The problem – Your task is to retype, word for word, the lines from the start of the data through the line holding "plain_carton('plain_carton', 'long kraft". Do not include the pictures.
━━━ Given records ━━━
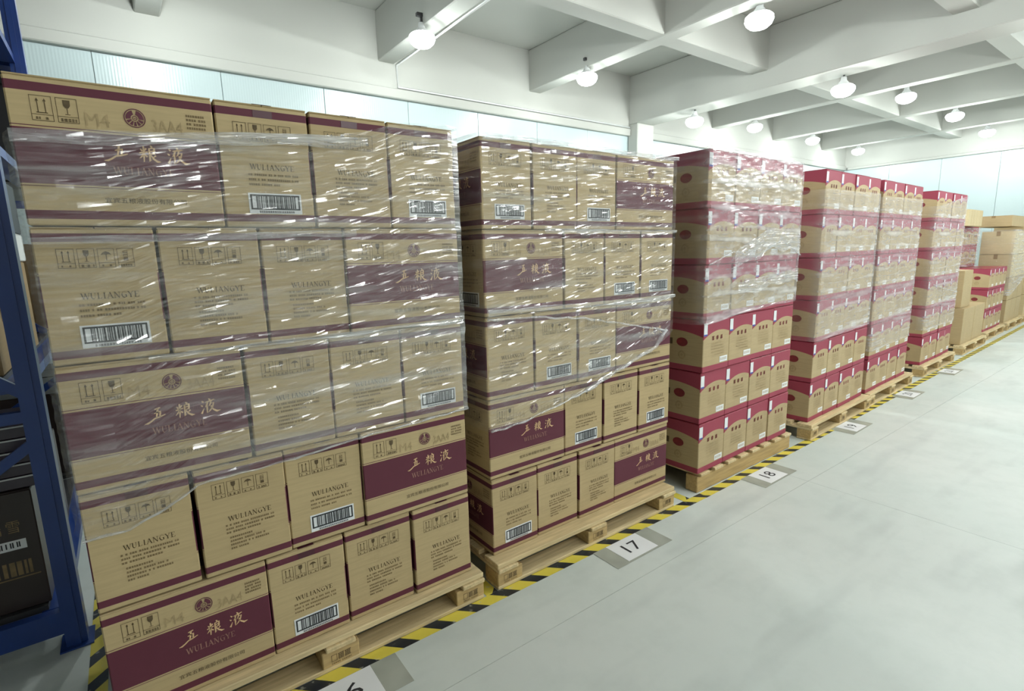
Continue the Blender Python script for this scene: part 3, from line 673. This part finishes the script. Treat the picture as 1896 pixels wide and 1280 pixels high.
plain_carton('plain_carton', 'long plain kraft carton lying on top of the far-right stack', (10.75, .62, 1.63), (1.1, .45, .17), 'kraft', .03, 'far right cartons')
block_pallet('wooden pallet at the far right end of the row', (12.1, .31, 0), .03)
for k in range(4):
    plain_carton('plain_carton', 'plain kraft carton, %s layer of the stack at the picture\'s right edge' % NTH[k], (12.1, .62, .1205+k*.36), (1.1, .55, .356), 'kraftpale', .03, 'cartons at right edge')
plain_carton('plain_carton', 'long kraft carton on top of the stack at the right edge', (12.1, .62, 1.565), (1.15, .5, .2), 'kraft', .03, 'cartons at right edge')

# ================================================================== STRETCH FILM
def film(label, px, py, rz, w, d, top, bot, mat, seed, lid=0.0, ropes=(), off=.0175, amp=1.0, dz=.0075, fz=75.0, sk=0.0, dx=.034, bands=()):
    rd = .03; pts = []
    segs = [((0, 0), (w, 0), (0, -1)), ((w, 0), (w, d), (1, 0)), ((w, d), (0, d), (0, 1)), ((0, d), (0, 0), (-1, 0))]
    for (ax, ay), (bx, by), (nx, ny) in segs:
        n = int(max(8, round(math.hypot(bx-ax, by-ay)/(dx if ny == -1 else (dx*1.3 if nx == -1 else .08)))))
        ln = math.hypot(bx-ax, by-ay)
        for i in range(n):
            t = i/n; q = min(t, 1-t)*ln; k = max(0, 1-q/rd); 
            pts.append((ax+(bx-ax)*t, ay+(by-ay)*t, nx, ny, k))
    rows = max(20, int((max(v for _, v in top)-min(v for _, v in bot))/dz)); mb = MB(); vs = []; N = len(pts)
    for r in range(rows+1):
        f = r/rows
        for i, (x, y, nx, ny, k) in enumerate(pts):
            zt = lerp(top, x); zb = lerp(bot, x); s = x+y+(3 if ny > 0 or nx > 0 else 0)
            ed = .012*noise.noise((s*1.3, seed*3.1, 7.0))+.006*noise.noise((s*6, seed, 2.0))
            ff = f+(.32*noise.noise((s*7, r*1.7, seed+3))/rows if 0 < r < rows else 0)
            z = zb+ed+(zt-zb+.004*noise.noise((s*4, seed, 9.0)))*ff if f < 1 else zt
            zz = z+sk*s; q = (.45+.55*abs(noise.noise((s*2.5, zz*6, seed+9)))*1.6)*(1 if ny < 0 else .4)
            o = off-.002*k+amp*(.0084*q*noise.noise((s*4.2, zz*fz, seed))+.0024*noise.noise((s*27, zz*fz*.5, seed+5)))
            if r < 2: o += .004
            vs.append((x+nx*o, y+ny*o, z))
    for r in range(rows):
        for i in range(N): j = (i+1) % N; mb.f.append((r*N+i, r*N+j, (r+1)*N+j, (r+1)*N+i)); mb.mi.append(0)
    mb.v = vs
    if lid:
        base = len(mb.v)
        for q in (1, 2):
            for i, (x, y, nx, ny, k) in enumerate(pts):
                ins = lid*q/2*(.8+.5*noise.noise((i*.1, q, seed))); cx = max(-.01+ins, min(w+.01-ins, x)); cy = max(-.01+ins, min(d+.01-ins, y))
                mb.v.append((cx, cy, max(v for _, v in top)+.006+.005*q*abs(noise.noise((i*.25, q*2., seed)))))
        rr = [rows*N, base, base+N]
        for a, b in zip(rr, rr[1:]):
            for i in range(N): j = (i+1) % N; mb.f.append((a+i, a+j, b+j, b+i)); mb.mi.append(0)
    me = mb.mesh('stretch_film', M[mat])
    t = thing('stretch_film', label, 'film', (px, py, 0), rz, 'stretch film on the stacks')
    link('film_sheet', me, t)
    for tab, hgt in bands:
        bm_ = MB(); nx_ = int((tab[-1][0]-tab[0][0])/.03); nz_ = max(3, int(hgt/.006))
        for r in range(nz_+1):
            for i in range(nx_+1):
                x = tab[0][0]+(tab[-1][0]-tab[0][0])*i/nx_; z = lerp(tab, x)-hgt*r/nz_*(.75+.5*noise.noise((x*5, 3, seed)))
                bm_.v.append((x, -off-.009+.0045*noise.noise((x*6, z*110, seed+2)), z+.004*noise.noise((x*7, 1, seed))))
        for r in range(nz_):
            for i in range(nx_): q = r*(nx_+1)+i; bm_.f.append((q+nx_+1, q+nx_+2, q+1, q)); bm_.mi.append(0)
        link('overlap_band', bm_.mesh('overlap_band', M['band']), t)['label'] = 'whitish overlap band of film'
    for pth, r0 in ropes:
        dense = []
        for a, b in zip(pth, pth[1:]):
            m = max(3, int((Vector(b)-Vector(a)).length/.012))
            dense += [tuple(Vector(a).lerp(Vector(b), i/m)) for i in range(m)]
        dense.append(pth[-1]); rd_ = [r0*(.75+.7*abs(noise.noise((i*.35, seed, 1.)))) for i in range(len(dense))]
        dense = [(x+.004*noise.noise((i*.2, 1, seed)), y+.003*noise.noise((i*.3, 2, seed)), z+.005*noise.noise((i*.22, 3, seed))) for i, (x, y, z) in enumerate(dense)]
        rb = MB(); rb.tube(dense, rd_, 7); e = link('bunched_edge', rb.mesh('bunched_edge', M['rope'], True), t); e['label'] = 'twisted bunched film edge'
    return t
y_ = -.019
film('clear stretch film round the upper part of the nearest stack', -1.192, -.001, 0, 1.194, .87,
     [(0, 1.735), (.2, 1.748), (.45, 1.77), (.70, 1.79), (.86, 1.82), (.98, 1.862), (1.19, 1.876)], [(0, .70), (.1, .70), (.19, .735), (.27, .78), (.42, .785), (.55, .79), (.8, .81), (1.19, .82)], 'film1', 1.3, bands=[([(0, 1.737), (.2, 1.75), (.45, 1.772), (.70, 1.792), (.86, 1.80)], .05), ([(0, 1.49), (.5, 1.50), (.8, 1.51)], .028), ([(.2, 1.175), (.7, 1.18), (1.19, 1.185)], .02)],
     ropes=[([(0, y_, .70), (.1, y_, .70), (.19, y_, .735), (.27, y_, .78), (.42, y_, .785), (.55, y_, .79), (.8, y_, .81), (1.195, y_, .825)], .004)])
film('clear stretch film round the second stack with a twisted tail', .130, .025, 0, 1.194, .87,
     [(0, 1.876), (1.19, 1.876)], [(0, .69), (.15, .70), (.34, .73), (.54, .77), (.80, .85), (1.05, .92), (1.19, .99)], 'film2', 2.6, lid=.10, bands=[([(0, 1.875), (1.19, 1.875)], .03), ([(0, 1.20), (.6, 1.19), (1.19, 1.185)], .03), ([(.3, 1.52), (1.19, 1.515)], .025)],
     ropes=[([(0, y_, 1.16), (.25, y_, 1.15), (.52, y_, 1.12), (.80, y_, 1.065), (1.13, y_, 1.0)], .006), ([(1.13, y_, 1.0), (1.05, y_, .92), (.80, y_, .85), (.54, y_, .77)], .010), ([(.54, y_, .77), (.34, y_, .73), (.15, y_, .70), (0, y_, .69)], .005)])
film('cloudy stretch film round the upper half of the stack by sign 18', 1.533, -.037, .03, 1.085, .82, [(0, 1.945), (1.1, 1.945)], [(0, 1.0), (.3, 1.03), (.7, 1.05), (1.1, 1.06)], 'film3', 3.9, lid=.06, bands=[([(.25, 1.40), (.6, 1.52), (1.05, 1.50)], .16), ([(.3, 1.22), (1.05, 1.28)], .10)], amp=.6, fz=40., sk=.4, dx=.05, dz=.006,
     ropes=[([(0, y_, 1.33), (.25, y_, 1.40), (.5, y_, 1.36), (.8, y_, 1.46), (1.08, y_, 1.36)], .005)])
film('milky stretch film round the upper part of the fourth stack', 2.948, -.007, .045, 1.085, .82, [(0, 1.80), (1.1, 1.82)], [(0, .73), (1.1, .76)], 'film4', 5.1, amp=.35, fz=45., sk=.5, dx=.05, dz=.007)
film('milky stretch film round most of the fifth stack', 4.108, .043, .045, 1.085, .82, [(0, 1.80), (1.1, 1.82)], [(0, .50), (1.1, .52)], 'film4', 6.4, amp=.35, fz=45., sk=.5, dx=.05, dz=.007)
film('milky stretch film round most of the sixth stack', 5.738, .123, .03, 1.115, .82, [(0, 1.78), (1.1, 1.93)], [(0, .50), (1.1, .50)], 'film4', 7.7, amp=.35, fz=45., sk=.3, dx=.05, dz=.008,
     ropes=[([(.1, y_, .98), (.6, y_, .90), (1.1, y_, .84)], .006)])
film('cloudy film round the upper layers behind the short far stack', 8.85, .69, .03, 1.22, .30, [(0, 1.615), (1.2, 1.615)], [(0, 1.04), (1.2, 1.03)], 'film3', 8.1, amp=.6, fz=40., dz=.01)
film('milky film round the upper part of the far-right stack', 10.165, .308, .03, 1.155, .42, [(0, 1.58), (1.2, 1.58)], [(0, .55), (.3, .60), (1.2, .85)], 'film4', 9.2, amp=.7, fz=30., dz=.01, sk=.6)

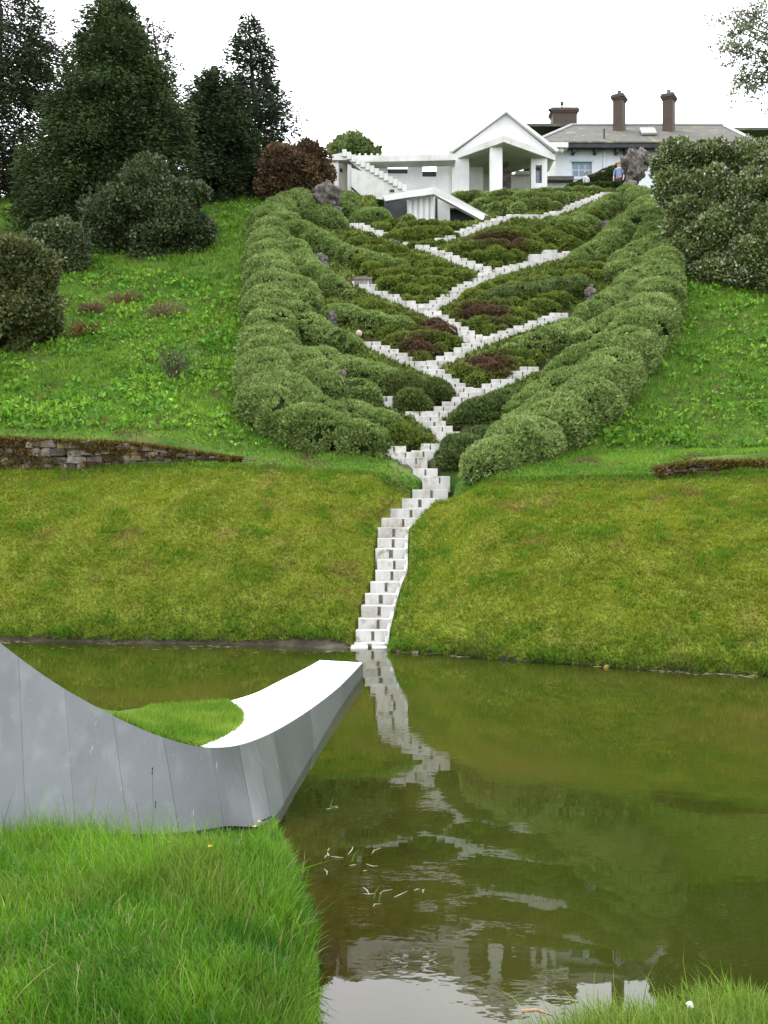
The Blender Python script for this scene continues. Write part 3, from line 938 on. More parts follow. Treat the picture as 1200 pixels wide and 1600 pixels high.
━━━
The reply –
Continue the Blender Python script for this scene: part 3, from line 673. This part finishes the script. Treat the picture as 1896 pixels wide and 1280 pixels high.
plain_carton('plain_carton', 'long plain kraft carton lying on top of the far-right stack', (10.75, .62, 1.63), (1.1, .45, .17), 'kraft', .03, 'far right cartons')
block_pallet('wooden pallet at the far right end of the row', (12.1, .31, 0), .03)
for k in range(4):
    plain_carton('plain_carton', 'plain kraft carton, %s layer of the stack at the picture\'s right edge' % NTH[k], (12.1, .62, .1205+k*.36), (1.1, .55, .356), 'kraftpale', .03, 'cartons at right edge')
plain_carton('plain_carton', 'long kraft carton on top of the stack at the right edge', (12.1, .62, 1.565), (1.15, .5, .2), 'kraft', .03, 'cartons at right edge')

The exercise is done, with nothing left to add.